The alleged billion-pound target was probably overly-generous given that a similar fund for Kenya had needed only £33 million.

Why would the US become involved in funding?

From the Kissinger days, the US had developed an interest in seeing the “Rhodesian problem” resolved – both as a face-saver after their disastrous interventions in Angola and as a means of halting the spread of Soviet influence in the region. In the week of 22 October, Time Magazine carried a report stating US President Carter was considering developing an aid programme of between US$1-2 bln for Zimbabwe-Rhodesia and neighbouring countries.

The State Department insisted, however that the money was for a broad-based agriculture and development fund and not a “buy-out-the-whites” scheme.

Other details of the intended beneficiaries were sketchy but considering the article contained a quote on land reform in Zimbabwe from Joshua Nkomo it is nevertheless possible the bulk of this money would have gone towards purchasing land.

Would the PF accept this “fog of half-promises”?

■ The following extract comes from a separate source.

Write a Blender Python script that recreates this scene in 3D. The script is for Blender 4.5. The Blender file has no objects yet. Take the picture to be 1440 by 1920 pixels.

As Davidow said, the PF “were compelled to accept undoubtedly sincere but still vague” promises regarding funding. Nevertheless, the PF drew up a statement, on the basis of which they would go back into the conference, publicly recording the personal assurances on funding for land reform that they had received. They met with the Foreign Office and showed them the statement that Nkomo would read out the next morning when the conference resumed. Then they distributed the statement to the members of the Southern Africa Committee because they wanted there to be no doubt, in anybody’s mind, that this was the basis on which they were going back. This they did on 18 October and the following day acceptance of the Independence Constitution was announced. Evidence of their remaining suspicions about the alleged forthcoming money was expressed by Eddison Zvobgo when he said they would seize land without paying compensation from State coffers if they won the elections.